_Task data_:
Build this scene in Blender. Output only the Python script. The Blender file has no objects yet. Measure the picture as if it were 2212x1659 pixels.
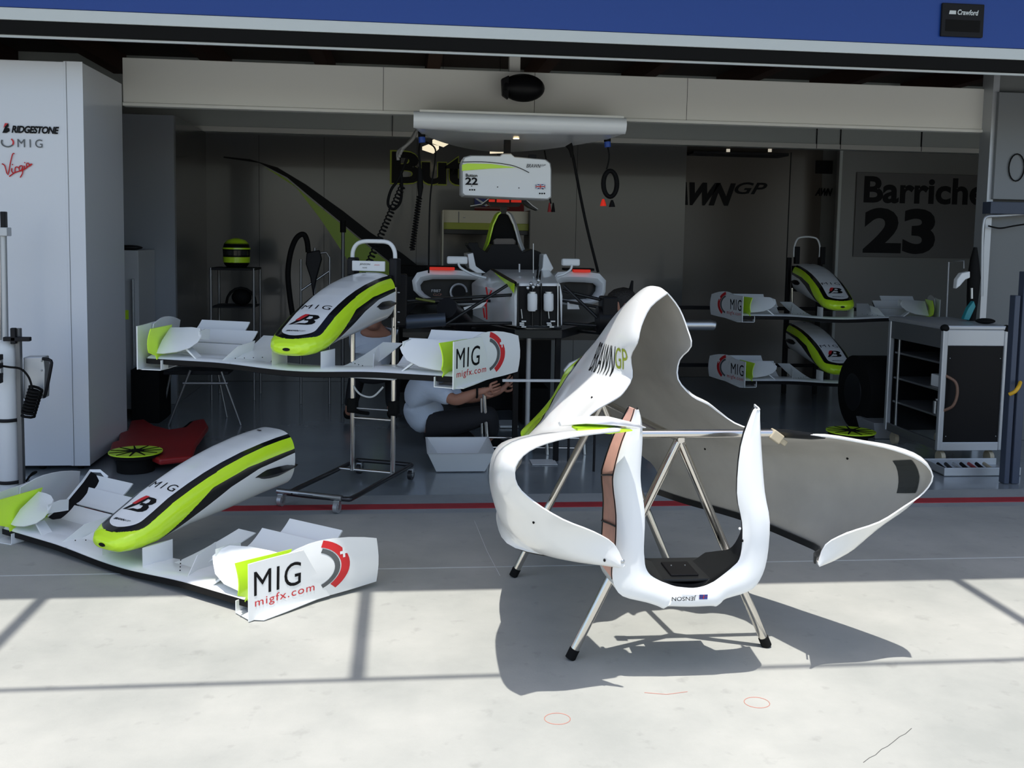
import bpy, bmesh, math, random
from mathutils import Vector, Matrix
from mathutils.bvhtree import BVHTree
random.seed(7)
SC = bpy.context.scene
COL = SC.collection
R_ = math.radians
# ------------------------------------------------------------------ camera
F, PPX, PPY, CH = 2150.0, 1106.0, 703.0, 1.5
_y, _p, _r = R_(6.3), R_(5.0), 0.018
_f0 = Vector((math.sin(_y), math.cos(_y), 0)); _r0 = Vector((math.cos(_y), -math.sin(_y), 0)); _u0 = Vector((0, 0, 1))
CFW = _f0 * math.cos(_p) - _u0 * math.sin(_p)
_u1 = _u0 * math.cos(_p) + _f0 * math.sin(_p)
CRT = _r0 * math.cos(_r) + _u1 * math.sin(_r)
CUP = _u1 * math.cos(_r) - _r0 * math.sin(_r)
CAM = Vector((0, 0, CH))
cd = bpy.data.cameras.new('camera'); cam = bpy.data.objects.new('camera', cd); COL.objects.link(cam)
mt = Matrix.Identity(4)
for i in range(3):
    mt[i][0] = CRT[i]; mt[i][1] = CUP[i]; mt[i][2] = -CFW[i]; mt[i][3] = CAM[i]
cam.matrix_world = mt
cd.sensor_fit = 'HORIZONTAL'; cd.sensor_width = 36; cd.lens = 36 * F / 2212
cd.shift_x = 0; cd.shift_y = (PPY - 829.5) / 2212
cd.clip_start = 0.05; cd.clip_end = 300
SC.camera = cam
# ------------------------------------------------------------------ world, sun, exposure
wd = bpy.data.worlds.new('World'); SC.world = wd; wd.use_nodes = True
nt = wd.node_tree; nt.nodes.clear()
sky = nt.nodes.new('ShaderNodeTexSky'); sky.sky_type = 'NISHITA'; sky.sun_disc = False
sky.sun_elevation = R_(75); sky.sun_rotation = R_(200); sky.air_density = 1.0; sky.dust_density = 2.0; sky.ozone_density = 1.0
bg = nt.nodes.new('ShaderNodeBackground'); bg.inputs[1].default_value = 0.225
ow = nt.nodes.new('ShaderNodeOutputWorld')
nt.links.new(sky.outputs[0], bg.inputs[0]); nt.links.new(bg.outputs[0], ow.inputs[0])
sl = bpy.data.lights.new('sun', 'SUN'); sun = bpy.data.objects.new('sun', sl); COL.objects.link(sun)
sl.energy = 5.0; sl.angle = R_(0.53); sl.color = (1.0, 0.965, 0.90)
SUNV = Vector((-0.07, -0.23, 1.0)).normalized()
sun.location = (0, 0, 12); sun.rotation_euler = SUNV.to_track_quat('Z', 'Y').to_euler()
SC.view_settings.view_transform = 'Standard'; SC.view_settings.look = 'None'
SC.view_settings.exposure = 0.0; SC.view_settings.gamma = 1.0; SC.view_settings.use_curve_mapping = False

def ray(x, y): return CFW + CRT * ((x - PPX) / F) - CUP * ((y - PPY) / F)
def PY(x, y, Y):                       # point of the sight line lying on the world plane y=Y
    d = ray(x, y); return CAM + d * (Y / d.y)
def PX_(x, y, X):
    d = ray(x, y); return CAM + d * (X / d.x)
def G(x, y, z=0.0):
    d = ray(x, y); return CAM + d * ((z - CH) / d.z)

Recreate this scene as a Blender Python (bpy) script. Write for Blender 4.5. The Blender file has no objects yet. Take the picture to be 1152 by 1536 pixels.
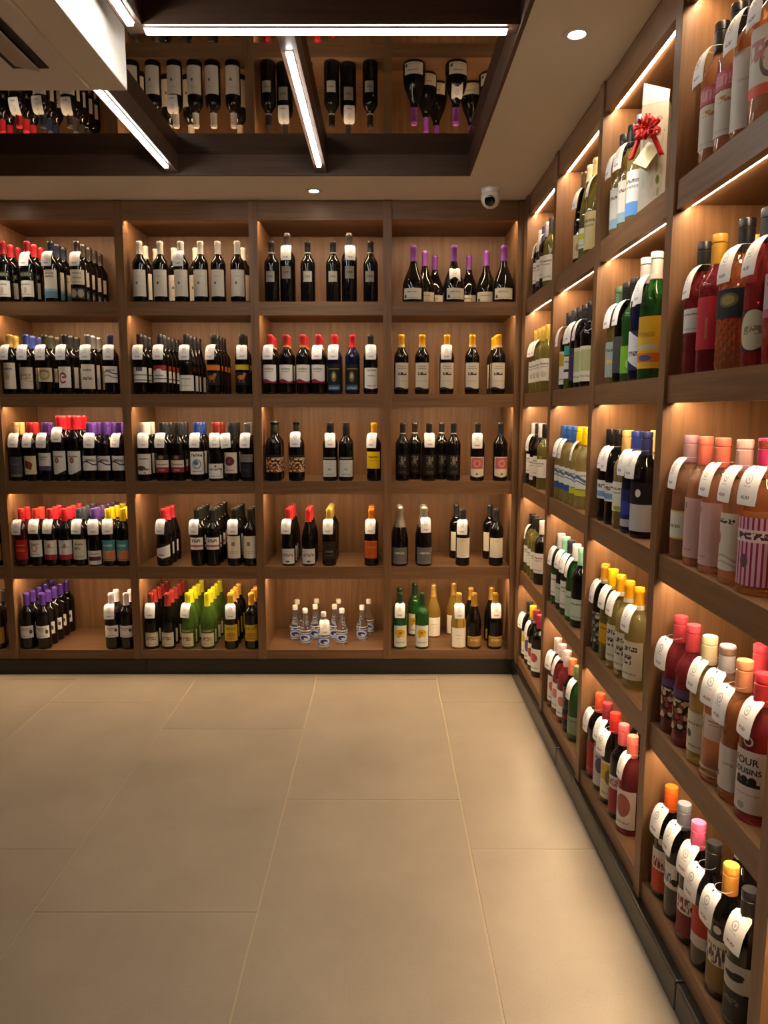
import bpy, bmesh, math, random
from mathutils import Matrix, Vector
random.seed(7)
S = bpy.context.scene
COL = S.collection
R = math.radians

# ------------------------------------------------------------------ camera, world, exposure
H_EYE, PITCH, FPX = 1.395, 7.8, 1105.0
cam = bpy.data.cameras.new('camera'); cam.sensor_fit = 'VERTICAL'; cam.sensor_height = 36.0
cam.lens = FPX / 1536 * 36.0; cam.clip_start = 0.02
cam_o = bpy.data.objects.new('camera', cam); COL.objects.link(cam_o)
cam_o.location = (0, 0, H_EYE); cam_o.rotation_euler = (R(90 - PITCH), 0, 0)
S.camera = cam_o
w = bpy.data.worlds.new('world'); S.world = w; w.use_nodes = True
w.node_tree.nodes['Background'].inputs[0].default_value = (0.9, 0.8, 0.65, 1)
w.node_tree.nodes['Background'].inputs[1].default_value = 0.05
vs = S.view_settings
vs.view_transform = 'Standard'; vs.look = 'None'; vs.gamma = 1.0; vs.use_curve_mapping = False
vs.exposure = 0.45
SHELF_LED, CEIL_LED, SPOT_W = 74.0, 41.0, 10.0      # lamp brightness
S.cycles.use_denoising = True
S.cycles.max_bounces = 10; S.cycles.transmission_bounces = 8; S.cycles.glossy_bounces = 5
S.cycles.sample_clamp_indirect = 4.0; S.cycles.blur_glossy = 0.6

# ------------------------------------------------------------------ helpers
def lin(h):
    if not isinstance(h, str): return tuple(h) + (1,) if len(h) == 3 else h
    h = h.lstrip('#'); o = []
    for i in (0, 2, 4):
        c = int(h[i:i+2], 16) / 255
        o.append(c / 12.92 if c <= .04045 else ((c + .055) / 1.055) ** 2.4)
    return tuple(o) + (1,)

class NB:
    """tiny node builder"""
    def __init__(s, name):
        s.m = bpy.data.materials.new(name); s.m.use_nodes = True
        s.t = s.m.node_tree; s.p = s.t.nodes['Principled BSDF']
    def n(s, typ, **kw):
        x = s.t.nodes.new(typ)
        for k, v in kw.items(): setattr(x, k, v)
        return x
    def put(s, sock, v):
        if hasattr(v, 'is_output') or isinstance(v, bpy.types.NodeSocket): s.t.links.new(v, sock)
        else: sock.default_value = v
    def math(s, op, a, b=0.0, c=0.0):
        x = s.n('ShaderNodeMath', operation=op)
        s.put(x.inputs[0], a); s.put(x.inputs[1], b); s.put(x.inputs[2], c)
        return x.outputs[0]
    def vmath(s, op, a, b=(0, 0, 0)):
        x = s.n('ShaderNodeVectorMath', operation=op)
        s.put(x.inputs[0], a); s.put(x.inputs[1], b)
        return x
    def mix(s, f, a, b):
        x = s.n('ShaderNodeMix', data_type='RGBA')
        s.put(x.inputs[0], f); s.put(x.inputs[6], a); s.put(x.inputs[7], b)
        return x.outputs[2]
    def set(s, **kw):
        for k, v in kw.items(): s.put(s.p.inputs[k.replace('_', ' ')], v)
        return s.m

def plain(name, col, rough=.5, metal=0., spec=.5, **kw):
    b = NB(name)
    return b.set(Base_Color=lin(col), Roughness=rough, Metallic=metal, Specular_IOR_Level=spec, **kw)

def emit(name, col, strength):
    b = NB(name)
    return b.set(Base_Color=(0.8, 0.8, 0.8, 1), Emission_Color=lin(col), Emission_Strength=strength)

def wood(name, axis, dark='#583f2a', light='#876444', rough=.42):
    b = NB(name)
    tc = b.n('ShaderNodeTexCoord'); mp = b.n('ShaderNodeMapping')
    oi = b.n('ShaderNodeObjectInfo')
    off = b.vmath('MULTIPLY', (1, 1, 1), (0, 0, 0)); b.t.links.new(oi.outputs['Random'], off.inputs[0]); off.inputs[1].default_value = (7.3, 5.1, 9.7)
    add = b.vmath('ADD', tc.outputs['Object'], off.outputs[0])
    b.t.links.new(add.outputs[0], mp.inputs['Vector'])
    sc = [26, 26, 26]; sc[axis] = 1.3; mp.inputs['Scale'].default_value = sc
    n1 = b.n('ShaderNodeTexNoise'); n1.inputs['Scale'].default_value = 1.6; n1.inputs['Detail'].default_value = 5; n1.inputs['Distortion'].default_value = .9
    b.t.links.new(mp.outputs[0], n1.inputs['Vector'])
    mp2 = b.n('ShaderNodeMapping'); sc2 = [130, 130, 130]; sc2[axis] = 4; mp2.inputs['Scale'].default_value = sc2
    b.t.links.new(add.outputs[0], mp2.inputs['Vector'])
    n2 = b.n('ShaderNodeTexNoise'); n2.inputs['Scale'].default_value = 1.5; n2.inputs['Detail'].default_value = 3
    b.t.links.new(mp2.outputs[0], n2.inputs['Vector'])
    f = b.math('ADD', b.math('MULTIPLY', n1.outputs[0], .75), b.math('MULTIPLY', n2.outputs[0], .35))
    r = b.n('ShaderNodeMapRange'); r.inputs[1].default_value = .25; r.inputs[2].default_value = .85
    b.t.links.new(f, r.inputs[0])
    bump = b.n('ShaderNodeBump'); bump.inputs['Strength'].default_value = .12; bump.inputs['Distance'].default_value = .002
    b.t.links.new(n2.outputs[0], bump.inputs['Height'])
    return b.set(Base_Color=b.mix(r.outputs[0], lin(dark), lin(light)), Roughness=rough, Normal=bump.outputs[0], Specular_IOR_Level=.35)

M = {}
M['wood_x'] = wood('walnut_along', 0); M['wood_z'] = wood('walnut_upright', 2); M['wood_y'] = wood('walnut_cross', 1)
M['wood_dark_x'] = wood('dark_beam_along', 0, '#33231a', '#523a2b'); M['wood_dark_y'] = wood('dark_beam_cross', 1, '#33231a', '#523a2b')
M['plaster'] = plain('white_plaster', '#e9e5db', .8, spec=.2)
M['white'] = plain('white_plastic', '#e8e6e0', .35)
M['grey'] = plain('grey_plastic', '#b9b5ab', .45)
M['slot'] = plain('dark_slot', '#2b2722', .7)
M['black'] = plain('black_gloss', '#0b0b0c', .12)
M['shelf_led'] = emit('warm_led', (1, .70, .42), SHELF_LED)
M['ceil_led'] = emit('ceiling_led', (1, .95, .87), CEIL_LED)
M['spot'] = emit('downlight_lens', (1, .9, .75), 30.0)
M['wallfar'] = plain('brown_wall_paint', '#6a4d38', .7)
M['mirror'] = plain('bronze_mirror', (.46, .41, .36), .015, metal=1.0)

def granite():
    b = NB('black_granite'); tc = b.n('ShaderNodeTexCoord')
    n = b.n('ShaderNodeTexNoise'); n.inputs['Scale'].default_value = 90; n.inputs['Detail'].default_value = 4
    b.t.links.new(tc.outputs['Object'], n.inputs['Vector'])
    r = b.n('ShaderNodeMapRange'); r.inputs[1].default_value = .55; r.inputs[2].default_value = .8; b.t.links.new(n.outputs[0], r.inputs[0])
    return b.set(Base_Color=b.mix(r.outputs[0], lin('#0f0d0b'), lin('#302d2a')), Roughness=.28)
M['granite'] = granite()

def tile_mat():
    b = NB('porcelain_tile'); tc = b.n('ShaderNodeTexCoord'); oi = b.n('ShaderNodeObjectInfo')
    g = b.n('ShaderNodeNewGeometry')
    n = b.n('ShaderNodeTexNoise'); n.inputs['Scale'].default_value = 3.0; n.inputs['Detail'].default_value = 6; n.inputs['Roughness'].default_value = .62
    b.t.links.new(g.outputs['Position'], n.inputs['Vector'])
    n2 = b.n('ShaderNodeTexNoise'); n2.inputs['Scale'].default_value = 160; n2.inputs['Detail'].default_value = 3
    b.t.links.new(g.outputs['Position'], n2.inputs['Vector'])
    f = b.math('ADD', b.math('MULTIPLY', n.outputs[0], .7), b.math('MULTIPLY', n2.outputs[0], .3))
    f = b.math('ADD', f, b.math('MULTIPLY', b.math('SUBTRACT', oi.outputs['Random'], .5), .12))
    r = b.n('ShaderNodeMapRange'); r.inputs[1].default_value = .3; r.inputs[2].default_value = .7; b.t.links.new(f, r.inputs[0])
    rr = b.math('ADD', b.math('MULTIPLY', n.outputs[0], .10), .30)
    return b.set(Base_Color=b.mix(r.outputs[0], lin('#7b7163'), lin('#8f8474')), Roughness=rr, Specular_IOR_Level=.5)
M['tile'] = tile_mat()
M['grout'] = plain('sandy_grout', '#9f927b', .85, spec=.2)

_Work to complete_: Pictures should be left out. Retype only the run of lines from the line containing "Recreate this scene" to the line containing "return tuple(o) + (1,)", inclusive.

_Finished task_:
Recreate this scene as a Blender Python (bpy) script. Write for Blender 4.5. The Blender file has no objects yet. Take the picture to be 1152 by 1536 pixels.
import bpy, bmesh, math, random
from mathutils import Matrix, Vector
random.seed(7)
S = bpy.context.scene
COL = S.collection
R = math.radians

# ------------------------------------------------------------------ camera, world, exposure
H_EYE, PITCH, FPX = 1.395, 7.8, 1105.0
cam = bpy.data.cameras.new('camera'); cam.sensor_fit = 'VERTICAL'; cam.sensor_height = 36.0
cam.lens = FPX / 1536 * 36.0; cam.clip_start = 0.02
cam_o = bpy.data.objects.new('camera', cam); COL.objects.link(cam_o)
cam_o.location = (0, 0, H_EYE); cam_o.rotation_euler = (R(90 - PITCH), 0, 0)
S.camera = cam_o
w = bpy.data.worlds.new('world'); S.world = w; w.use_nodes = True
w.node_tree.nodes['Background'].inputs[0].default_value = (0.9, 0.8, 0.65, 1)
w.node_tree.nodes['Background'].inputs[1].default_value = 0.05
vs = S.view_settings
vs.view_transform = 'Standard'; vs.look = 'None'; vs.gamma = 1.0; vs.use_curve_mapping = False
vs.exposure = 0.45
SHELF_LED, CEIL_LED, SPOT_W = 74.0, 41.0, 10.0      # lamp brightness
S.cycles.use_denoising = True
S.cycles.max_bounces = 10; S.cycles.transmission_bounces = 8; S.cycles.glossy_bounces = 5
S.cycles.sample_clamp_indirect = 4.0; S.cycles.blur_glossy = 0.6

# ------------------------------------------------------------------ helpers
def lin(h):
    if not isinstance(h, str): return tuple(h) + (1,) if len(h) == 3 else h
    h = h.lstrip('#'); o = []
    for i in (0, 2, 4):
        c = int(h[i:i+2], 16) / 255
        o.append(c / 12.92 if c <= .04045 else ((c + .055) / 1.055) ** 2.4)
    return tuple(o) + (1,)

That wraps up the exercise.